(Scene script records)
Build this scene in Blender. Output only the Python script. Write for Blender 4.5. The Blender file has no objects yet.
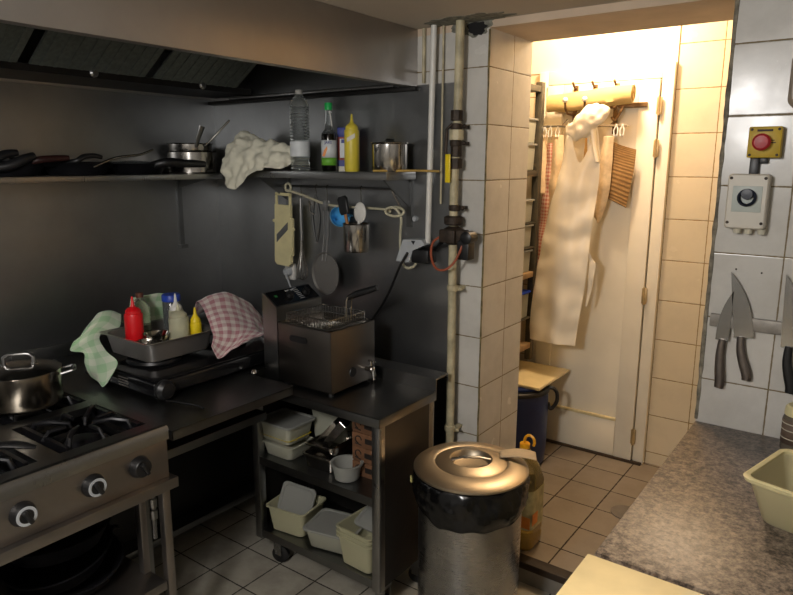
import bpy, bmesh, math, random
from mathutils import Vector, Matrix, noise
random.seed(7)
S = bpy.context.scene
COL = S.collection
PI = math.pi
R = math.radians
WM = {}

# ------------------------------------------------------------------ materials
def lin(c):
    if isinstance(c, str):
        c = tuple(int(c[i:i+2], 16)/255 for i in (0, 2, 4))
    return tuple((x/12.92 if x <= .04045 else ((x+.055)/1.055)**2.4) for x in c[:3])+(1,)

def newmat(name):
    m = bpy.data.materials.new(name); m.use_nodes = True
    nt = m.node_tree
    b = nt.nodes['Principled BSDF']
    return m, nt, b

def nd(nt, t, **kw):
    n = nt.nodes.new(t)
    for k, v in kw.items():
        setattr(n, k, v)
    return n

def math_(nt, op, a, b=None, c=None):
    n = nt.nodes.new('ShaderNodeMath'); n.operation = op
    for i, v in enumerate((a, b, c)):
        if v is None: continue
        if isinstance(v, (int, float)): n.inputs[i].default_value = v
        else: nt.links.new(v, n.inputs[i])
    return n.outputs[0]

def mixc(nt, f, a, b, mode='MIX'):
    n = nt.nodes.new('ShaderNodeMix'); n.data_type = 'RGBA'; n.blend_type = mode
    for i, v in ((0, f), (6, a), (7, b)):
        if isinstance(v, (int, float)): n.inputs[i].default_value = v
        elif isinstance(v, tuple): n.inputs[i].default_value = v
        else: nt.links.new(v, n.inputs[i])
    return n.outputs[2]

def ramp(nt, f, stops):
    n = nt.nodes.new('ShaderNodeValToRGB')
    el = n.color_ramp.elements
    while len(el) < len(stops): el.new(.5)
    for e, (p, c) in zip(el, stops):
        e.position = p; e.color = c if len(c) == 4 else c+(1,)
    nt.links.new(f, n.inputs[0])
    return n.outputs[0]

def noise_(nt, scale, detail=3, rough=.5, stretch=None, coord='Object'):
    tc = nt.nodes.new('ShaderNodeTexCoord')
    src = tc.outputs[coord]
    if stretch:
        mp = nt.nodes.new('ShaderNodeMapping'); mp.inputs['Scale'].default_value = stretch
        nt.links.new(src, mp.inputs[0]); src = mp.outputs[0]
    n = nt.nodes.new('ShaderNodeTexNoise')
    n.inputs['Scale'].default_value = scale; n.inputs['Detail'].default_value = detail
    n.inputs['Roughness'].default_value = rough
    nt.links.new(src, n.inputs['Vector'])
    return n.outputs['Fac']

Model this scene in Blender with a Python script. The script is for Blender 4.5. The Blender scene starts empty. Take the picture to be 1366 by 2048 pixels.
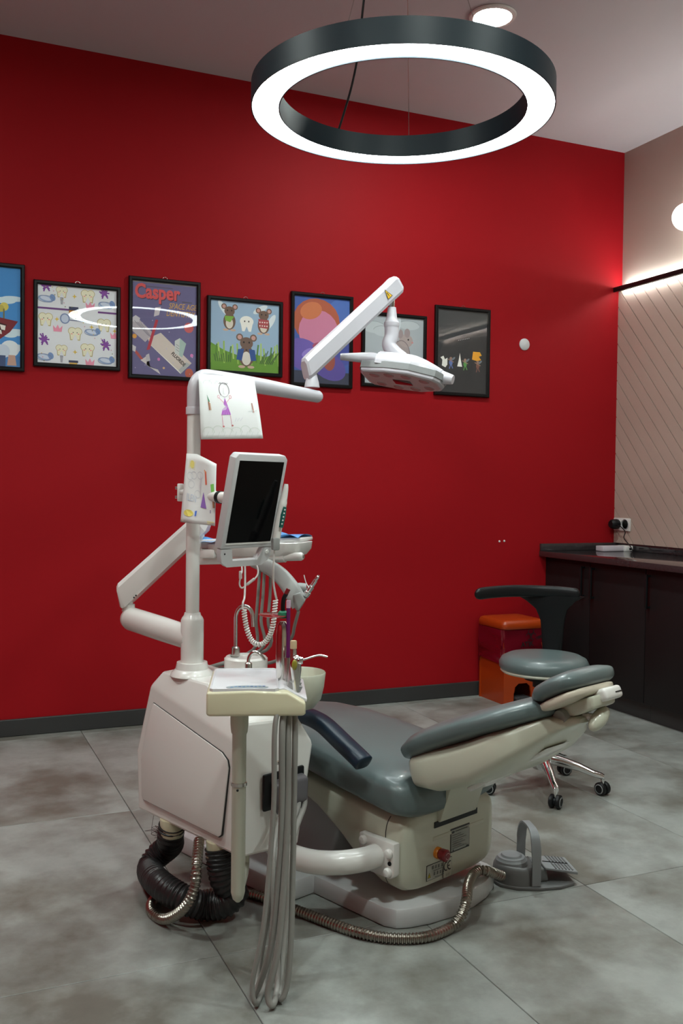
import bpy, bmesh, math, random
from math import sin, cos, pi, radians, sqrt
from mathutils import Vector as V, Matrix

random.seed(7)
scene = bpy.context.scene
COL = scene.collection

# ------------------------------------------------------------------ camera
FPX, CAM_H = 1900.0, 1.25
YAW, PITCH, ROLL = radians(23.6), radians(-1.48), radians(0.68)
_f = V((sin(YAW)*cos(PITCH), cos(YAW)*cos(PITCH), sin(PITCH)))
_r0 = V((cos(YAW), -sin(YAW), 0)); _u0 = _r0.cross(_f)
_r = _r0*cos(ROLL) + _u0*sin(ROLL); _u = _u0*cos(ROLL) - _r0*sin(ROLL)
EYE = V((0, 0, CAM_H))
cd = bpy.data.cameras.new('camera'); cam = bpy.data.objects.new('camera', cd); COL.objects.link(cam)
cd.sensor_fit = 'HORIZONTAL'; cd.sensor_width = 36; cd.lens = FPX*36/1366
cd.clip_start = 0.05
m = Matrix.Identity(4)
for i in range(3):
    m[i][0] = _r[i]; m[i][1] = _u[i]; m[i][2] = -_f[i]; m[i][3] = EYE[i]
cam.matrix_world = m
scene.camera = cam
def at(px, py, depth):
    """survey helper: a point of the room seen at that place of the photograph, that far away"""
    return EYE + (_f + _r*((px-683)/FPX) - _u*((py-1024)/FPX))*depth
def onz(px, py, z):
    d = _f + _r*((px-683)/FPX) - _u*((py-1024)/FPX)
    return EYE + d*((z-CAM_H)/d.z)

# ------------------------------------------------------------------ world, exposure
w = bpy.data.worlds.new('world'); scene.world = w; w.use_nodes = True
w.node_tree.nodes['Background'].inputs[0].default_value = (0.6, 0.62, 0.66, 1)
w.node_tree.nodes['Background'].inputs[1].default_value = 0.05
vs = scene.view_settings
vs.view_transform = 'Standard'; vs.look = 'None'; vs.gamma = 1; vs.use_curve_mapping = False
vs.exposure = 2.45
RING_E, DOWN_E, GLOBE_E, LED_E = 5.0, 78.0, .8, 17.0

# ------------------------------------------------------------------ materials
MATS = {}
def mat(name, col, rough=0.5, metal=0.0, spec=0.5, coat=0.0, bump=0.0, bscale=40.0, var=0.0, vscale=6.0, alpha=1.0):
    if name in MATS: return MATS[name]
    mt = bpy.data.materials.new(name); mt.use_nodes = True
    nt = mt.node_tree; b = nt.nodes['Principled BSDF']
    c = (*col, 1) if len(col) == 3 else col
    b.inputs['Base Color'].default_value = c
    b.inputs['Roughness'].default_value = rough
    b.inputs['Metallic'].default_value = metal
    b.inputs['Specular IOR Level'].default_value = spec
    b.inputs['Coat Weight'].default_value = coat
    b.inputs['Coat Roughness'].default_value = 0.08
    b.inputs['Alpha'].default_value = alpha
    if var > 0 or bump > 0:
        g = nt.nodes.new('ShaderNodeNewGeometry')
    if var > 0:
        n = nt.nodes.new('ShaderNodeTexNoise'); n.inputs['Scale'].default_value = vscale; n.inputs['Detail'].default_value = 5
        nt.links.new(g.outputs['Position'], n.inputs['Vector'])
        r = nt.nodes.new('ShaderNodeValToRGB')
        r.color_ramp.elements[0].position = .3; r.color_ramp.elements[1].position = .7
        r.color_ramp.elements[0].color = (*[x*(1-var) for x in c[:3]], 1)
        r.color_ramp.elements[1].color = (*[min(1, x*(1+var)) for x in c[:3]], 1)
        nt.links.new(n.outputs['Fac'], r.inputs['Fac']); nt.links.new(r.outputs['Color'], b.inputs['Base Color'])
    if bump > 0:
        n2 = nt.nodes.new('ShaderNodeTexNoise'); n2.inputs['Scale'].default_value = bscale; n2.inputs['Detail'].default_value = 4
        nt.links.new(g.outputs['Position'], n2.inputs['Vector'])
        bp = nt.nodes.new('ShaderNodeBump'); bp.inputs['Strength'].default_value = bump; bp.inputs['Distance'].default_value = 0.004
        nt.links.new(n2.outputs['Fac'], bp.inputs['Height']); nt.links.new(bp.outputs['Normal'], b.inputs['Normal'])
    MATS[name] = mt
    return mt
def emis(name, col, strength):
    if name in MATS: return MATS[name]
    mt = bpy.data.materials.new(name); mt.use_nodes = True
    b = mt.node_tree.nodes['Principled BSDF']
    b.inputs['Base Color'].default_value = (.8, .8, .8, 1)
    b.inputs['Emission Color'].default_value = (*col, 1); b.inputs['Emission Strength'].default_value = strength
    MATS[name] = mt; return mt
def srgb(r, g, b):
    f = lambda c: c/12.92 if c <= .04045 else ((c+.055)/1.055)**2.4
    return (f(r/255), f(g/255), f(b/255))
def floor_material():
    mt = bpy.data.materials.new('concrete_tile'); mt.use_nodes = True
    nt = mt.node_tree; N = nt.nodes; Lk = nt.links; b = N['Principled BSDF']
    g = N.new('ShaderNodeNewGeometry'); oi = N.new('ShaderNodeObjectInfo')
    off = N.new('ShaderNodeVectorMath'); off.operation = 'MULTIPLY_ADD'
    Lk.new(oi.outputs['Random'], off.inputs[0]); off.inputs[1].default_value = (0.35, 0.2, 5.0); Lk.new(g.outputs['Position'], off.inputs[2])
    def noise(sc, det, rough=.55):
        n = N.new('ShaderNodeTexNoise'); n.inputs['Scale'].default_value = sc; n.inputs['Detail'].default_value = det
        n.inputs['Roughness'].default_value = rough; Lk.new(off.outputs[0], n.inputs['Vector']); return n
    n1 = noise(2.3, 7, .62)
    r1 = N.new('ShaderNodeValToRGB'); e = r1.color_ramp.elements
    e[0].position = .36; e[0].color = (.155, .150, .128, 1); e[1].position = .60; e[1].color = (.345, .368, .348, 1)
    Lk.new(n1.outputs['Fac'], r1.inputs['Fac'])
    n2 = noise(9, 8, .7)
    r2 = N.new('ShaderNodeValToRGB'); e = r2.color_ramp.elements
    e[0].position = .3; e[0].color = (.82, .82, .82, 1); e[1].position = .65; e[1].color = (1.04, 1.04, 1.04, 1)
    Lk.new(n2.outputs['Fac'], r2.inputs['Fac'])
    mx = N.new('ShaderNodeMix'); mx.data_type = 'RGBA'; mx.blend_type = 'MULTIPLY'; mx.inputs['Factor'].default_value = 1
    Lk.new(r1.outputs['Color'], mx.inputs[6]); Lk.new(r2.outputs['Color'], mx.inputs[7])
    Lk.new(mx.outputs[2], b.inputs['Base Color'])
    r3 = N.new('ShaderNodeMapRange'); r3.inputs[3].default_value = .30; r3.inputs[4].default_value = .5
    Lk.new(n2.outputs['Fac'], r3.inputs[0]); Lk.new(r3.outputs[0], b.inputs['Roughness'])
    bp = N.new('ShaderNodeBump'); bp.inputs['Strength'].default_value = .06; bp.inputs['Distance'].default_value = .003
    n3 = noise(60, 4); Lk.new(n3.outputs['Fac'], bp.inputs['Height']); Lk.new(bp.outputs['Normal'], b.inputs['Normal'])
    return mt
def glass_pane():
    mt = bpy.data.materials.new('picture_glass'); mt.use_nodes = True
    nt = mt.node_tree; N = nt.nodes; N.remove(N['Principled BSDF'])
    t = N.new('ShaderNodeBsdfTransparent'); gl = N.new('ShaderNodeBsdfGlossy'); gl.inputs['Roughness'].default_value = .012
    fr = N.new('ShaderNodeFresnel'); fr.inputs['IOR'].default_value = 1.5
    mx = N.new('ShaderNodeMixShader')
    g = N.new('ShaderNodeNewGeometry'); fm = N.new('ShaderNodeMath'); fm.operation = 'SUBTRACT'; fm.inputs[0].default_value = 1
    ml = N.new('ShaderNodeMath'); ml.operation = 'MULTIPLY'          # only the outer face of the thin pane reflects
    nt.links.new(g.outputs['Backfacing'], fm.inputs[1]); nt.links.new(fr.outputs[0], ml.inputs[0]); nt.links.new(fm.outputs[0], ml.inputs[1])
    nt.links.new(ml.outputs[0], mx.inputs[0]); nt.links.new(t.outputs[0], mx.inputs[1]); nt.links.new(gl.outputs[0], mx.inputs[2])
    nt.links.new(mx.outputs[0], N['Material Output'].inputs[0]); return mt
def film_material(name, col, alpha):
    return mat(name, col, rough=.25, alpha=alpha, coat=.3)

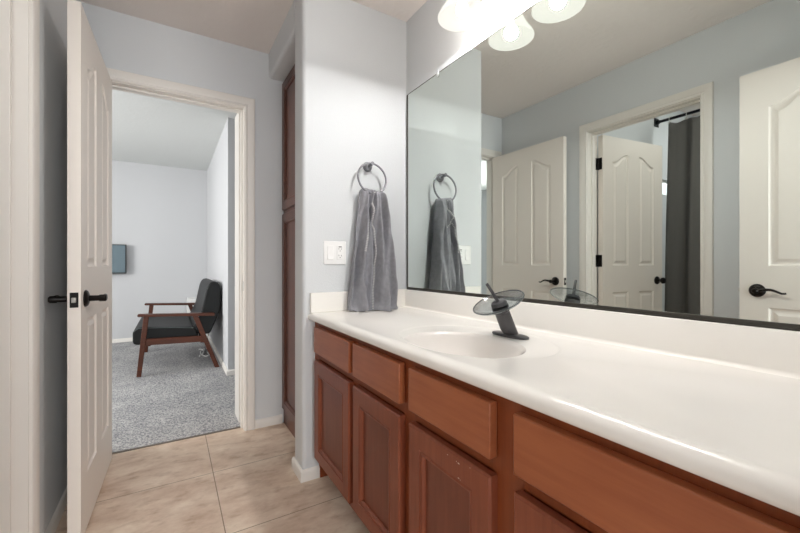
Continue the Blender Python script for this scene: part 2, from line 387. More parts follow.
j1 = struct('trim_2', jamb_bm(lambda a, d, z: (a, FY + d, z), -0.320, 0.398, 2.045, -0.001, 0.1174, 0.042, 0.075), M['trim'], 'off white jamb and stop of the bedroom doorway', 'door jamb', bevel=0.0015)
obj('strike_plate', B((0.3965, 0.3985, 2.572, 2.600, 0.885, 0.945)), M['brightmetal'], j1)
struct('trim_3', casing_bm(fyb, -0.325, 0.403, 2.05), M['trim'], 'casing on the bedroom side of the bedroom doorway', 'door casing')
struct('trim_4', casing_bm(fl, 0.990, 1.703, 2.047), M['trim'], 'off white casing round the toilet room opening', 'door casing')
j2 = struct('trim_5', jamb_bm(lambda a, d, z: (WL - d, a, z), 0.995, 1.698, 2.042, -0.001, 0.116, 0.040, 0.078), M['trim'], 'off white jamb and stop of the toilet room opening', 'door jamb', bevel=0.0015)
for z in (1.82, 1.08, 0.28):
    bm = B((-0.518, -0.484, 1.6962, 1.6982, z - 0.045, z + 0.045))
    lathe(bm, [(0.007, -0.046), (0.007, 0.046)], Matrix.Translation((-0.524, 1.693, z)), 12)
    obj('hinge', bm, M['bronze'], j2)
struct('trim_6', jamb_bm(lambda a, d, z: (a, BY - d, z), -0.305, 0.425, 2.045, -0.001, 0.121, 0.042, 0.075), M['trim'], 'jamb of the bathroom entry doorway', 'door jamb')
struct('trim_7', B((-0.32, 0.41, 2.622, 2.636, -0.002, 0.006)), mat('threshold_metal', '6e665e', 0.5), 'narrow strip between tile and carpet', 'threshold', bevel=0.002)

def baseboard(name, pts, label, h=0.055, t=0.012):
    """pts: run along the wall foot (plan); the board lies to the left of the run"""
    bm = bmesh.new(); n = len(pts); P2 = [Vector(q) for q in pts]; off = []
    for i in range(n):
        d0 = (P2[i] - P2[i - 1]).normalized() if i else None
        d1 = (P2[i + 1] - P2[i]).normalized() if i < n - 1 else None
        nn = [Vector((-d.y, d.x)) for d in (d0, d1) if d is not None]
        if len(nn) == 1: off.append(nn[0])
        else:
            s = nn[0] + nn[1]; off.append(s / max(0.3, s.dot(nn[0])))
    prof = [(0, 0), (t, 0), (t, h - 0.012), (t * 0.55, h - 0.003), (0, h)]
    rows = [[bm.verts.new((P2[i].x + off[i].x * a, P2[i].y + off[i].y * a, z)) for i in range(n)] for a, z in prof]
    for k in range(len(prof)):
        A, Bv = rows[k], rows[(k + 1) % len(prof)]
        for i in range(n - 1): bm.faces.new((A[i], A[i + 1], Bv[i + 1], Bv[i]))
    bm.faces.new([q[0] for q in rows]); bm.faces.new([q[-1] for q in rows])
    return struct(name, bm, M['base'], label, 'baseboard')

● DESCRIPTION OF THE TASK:
Extract every line containing the string "this" from the material.

● EXPECTED ANSWER:
Build this scene in Blender. Output only the Python script. Write for Blender 4.5. The Blender file has no objects yet.
Model this scene in Blender with a Python script. The script is for Blender 4.5. The Blender scene starts empty. Take the picture to be 1366 by 2048 pixels.
Continue the Blender Python script for this scene: part 2, from line 387. More parts follow.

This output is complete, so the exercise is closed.